Wednesday, February 21, 2024

Twenty Percent Chance

 

Sun and Clouds at Seal Rocks

I completed most of my morning walk before I needed the rain jacket. I'd circled through Forest Hill and West Portal and was up near Golden Gate Heights Park when it began to drizzle, and the clouds had already passed by the time I reached the Cascade Walk stairs. As the sun came out, a trace of rainbow lit up out toward Mt. Tam, and I took a snapshot with my phone camera, then dropped it and cracked the screen in two places. It still works, but this might be the excuse I've been waiting for to get a new phone with a top-notch camera.

Today's forecast called for a 20 percent chance of rain, so I figured the early morning sprinkle might have been it, and I headed out on my bike soon after I got home. I dropped down Golden Gate Park via JFK Drive until I reached the Great Highway, where I usually turn south. But when I looked to the north, the contrast of bright sun and dark clouds lured me toward it like singing Sirens.

The clouds and ocean provided beautiful drama, but since I wasn't getting any rainbow action, I rode up to Land's End where I arrived just in time to view a faint bow over the water with the Marin Headlands in the background. Unfortunately, as faint as it looked through my polarized eyeglasses, it was even fainter in the phone snap and soon disappeared as a huge rain cloud moved in and blotted out the sun.
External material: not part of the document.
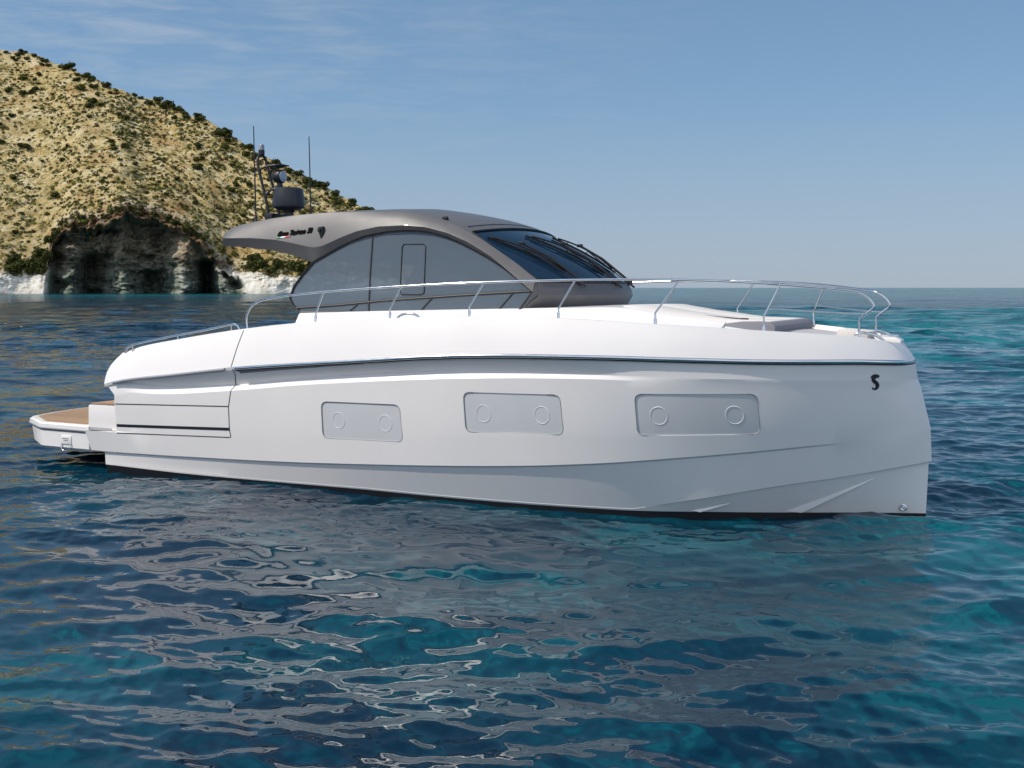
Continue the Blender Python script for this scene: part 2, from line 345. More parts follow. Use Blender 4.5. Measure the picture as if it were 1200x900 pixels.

The cloud was impressively dark, but the rain was forgivingly light, and I managed to stay fairly dry under the branched awning of a cypress tree.

When there was a brief let-up in the rain, I coasted back down to the old Cliff House to find a more secure refuge to wait out the next line of squalls. Another faint rainbow appeared in the rain's wake, but it was 11:30 by then and the bow was very low in the sky.

On the way home I wished I'd brought my FZ80 to photograph a great blue heron  on the fallen tree at Metson Lake, where I last saw one on December 21st. I've looked for the heron every time I've passed by since, and today was the first time I've seen it again. Incidentally, I haven't seen the great blue herons I recently saw in their nests at their eponymous lake (formerly Stow Lake) since the big wind storm.

And finally, apropos of nothing, I learned that Alabama's Supreme Court has ruled that frozen human embryos are children. The striking thing to me was the Court's reasoning. I thought I heard a reporter on the radio state that the Court reasoned that destroying embryos would incur the wrath of God. 

Really?! Here we are in the twenty-first century, and our highest courts are invoking the wrath of Zeus (or whatever name one chooses for God)!

I downloaded the Court's decision to make sure I heard right, and indeed it says on page 37, "In summary, the theologically based view of the sanctity of life adopted by the People of Alabama encompasses the following: ... and (3) human life cannot be wrongfully destroyed without incurring the wrath of a holy God, who views the destruction of His image as an affront to Himself." 

Variations of the word "God" appear 41 times in this Court's decision, and the Court relies, at least in part (I haven't read the whole decision, and even though I worked as a litigation assistant for many years, I do not have the expertise of a lawyer), on the U.S. Constitution's declarations about God for authority. 

People are entitled to believe whatever they want, but a state supreme court that bases its legal ruling on relgious beliefs and metaphysics should be an affront to so-called sober judges everywhere. A lot of people in this country have already abandoned reason and science, but now even a court of law has woven its own logic out of mythological cloth. This seems like a misunderstanding of what it means to be rational.

("Mythology may, in a real sense, be defined as other people's religion. And religion may, in a sense, be understood as popular misunderstanding of mythology." --Joseph Campbell.) 

One more apropos of nothing item: Last night I watched an excellent documenary, Radical Wolfe, about the writer Tom Wolfe. As a teenager I never took to reading  beyond our set of Encyclopedia Brittanica until a kid four years younger than I was turned me on to The Electric Kool-Aid Acid Test, and I've been, if not voracious, at least hungry for books ever since. Thanks, kid!


Love is Blue


If you squint and put on your x-ray goggles, you can just make out the faint bow arching below the line of six white birds in the distance.


The view back toward the squall that just moved off to the north.